▸ **Data section**
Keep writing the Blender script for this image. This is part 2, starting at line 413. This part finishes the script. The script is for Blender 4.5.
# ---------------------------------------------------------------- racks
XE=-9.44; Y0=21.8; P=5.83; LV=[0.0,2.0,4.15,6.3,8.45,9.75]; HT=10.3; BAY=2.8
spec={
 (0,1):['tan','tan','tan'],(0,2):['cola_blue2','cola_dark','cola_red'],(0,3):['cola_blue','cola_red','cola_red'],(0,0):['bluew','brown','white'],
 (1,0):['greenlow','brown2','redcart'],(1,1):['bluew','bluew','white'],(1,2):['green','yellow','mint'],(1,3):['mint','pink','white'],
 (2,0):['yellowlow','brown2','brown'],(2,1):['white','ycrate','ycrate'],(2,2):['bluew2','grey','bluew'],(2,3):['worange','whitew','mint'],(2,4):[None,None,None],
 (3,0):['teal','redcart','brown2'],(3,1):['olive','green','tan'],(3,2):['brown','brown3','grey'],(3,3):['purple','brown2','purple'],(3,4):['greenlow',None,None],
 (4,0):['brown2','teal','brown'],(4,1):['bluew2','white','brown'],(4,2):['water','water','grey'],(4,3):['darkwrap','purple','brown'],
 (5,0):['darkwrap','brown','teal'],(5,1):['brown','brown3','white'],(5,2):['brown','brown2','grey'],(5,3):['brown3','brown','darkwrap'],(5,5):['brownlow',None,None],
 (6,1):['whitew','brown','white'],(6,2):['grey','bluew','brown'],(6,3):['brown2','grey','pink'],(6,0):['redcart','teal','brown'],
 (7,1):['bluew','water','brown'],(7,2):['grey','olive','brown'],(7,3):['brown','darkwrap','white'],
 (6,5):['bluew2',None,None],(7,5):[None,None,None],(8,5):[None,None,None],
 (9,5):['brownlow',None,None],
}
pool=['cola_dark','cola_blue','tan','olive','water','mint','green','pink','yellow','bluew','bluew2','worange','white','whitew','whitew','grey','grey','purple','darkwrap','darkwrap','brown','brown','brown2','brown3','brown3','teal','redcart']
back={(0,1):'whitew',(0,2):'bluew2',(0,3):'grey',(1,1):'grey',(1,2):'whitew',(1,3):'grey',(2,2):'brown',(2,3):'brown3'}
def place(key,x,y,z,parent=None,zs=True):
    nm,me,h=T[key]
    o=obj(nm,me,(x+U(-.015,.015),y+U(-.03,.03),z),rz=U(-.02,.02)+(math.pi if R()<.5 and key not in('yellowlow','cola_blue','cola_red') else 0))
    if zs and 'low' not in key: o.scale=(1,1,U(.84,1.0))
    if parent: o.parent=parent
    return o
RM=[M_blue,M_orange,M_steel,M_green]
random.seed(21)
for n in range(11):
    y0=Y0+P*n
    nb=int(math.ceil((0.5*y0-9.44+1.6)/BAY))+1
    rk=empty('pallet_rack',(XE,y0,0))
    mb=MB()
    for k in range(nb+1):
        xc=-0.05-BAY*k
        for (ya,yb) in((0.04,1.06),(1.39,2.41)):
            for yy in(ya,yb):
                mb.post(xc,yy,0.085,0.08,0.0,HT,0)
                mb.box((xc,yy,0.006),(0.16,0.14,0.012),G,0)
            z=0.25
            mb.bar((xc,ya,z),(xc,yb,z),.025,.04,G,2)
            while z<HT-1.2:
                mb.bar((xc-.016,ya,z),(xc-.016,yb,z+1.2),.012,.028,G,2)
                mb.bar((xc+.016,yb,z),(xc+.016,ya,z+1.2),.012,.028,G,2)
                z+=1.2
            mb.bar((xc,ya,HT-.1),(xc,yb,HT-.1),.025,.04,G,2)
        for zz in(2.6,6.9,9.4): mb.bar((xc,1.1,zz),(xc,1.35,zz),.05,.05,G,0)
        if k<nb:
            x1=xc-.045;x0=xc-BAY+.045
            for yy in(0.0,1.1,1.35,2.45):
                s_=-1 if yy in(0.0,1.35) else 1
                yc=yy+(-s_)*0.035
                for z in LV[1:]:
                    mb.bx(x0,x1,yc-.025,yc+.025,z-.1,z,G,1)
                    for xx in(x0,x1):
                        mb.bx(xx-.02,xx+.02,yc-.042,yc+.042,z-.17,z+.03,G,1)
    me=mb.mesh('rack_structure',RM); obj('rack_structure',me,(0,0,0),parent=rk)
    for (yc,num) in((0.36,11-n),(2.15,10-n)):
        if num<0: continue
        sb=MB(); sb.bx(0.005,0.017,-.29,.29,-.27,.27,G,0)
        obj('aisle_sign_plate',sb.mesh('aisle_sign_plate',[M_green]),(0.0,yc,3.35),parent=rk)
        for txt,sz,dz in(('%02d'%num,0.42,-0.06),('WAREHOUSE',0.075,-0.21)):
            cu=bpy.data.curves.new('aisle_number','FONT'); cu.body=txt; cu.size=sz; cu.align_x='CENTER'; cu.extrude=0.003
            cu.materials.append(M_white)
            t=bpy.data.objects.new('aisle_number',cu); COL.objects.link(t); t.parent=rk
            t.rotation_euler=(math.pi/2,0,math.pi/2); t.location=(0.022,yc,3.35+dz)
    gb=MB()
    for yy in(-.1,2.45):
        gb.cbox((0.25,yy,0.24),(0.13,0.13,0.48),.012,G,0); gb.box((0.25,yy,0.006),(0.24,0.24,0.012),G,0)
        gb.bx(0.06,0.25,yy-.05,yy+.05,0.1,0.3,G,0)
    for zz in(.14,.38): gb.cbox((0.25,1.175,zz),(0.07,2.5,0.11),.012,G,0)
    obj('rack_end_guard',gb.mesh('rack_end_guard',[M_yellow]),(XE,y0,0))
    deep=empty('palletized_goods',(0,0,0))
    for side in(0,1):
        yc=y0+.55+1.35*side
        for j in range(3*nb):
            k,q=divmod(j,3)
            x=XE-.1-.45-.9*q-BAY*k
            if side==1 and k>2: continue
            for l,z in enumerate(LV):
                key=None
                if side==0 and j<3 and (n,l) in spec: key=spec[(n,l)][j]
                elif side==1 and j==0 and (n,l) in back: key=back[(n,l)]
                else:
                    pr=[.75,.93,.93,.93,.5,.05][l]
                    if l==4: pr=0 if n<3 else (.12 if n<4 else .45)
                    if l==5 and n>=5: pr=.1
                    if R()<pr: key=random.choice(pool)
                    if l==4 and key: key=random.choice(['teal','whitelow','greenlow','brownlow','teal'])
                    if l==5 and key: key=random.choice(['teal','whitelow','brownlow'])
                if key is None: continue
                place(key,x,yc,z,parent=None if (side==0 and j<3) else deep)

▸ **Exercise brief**
Transcribe the whole listing exactly.

▸ **Solution to the problem**
Keep writing the Blender script for this image. This is part 2, starting at line 413. This part finishes the script. The script is for Blender 4.5.
# ---------------------------------------------------------------- racks
XE=-9.44; Y0=21.8; P=5.83; LV=[0.0,2.0,4.15,6.3,8.45,9.75]; HT=10.3; BAY=2.8
spec={
 (0,1):['tan','tan','tan'],(0,2):['cola_blue2','cola_dark','cola_red'],(0,3):['cola_blue','cola_red','cola_red'],(0,0):['bluew','brown','white'],
 (1,0):['greenlow','brown2','redcart'],(1,1):['bluew','bluew','white'],(1,2):['green','yellow','mint'],(1,3):['mint','pink','white'],
 (2,0):['yellowlow','brown2','brown'],(2,1):['white','ycrate','ycrate'],(2,2):['bluew2','grey','bluew'],(2,3):['worange','whitew','mint'],(2,4):[None,None,None],
 (3,0):['teal','redcart','brown2'],(3,1):['olive','green','tan'],(3,2):['brown','brown3','grey'],(3,3):['purple','brown2','purple'],(3,4):['greenlow',None,None],
 (4,0):['brown2','teal','brown'],(4,1):['bluew2','white','brown'],(4,2):['water','water','grey'],(4,3):['darkwrap','purple','brown'],
 (5,0):['darkwrap','brown','teal'],(5,1):['brown','brown3','white'],(5,2):['brown','brown2','grey'],(5,3):['brown3','brown','darkwrap'],(5,5):['brownlow',None,None],
 (6,1):['whitew','brown','white'],(6,2):['grey','bluew','brown'],(6,3):['brown2','grey','pink'],(6,0):['redcart','teal','brown'],
 (7,1):['bluew','water','brown'],(7,2):['grey','olive','brown'],(7,3):['brown','darkwrap','white'],
 (6,5):['bluew2',None,None],(7,5):[None,None,None],(8,5):[None,None,None],
 (9,5):['brownlow',None,None],
}
pool=['cola_dark','cola_blue','tan','olive','water','mint','green','pink','yellow','bluew','bluew2','worange','white','whitew','whitew','grey','grey','purple','darkwrap','darkwrap','brown','brown','brown2','brown3','brown3','teal','redcart']
back={(0,1):'whitew',(0,2):'bluew2',(0,3):'grey',(1,1):'grey',(1,2):'whitew',(1,3):'grey',(2,2):'brown',(2,3):'brown3'}
def place(key,x,y,z,parent=None,zs=True):
    nm,me,h=T[key]
    o=obj(nm,me,(x+U(-.015,.015),y+U(-.03,.03),z),rz=U(-.02,.02)+(math.pi if R()<.5 and key not in('yellowlow','cola_blue','cola_red') else 0))
    if zs and 'low' not in key: o.scale=(1,1,U(.84,1.0))
    if parent: o.parent=parent
    return o
RM=[M_blue,M_orange,M_steel,M_green]
random.seed(21)
for n in range(11):
    y0=Y0+P*n
    nb=int(math.ceil((0.5*y0-9.44+1.6)/BAY))+1
    rk=empty('pallet_rack',(XE,y0,0))
    mb=MB()
    for k in range(nb+1):
        xc=-0.05-BAY*k
        for (ya,yb) in((0.04,1.06),(1.39,2.41)):
            for yy in(ya,yb):
                mb.post(xc,yy,0.085,0.08,0.0,HT,0)
                mb.box((xc,yy,0.006),(0.16,0.14,0.012),G,0)
            z=0.25
            mb.bar((xc,ya,z),(xc,yb,z),.025,.04,G,2)
            while z<HT-1.2:
                mb.bar((xc-.016,ya,z),(xc-.016,yb,z+1.2),.012,.028,G,2)
                mb.bar((xc+.016,yb,z),(xc+.016,ya,z+1.2),.012,.028,G,2)
                z+=1.2
            mb.bar((xc,ya,HT-.1),(xc,yb,HT-.1),.025,.04,G,2)
        for zz in(2.6,6.9,9.4): mb.bar((xc,1.1,zz),(xc,1.35,zz),.05,.05,G,0)
        if k<nb:
            x1=xc-.045;x0=xc-BAY+.045
            for yy in(0.0,1.1,1.35,2.45):
                s_=-1 if yy in(0.0,1.35) else 1
                yc=yy+(-s_)*0.035
                for z in LV[1:]:
                    mb.bx(x0,x1,yc-.025,yc+.025,z-.1,z,G,1)
                    for xx in(x0,x1):
                        mb.bx(xx-.02,xx+.02,yc-.042,yc+.042,z-.17,z+.03,G,1)
    me=mb.mesh('rack_structure',RM); obj('rack_structure',me,(0,0,0),parent=rk)
    for (yc,num) in((0.36,11-n),(2.15,10-n)):
        if num<0: continue
        sb=MB(); sb.bx(0.005,0.017,-.29,.29,-.27,.27,G,0)
        obj('aisle_sign_plate',sb.mesh('aisle_sign_plate',[M_green]),(0.0,yc,3.35),parent=rk)
        for txt,sz,dz in(('%02d'%num,0.42,-0.06),('WAREHOUSE',0.075,-0.21)):
            cu=bpy.data.curves.new('aisle_number','FONT'); cu.body=txt; cu.size=sz; cu.align_x='CENTER'; cu.extrude=0.003
            cu.materials.append(M_white)
            t=bpy.data.objects.new('aisle_number',cu); COL.objects.link(t); t.parent=rk
            t.rotation_euler=(math.pi/2,0,math.pi/2); t.location=(0.022,yc,3.35+dz)
    gb=MB()
    for yy in(-.1,2.45):
        gb.cbox((0.25,yy,0.24),(0.13,0.13,0.48),.012,G,0); gb.box((0.25,yy,0.006),(0.24,0.24,0.012),G,0)
        gb.bx(0.06,0.25,yy-.05,yy+.05,0.1,0.3,G,0)
    for zz in(.14,.38): gb.cbox((0.25,1.175,zz),(0.07,2.5,0.11),.012,G,0)
    obj('rack_end_guard',gb.mesh('rack_end_guard',[M_yellow]),(XE,y0,0))
    deep=empty('palletized_goods',(0,0,0))
    for side in(0,1):
        yc=y0+.55+1.35*side
        for j in range(3*nb):
            k,q=divmod(j,3)
            x=XE-.1-.45-.9*q-BAY*k
            if side==1 and k>2: continue
            for l,z in enumerate(LV):
                key=None
                if side==0 and j<3 and (n,l) in spec: key=spec[(n,l)][j]
                elif side==1 and j==0 and (n,l) in back: key=back[(n,l)]
                else:
                    pr=[.75,.93,.93,.93,.5,.05][l]
                    if l==4: pr=0 if n<3 else (.12 if n<4 else .45)
                    if l==5 and n>=5: pr=.1
                    if R()<pr: key=random.choice(pool)
                    if l==4 and key: key=random.choice(['teal','whitelow','greenlow','brownlow','teal'])
                    if l==5 and key: key=random.choice(['teal','whitelow','brownlow'])
                if key is None: continue
                place(key,x,yc,z,parent=None if (side==0 and j<3) else deep)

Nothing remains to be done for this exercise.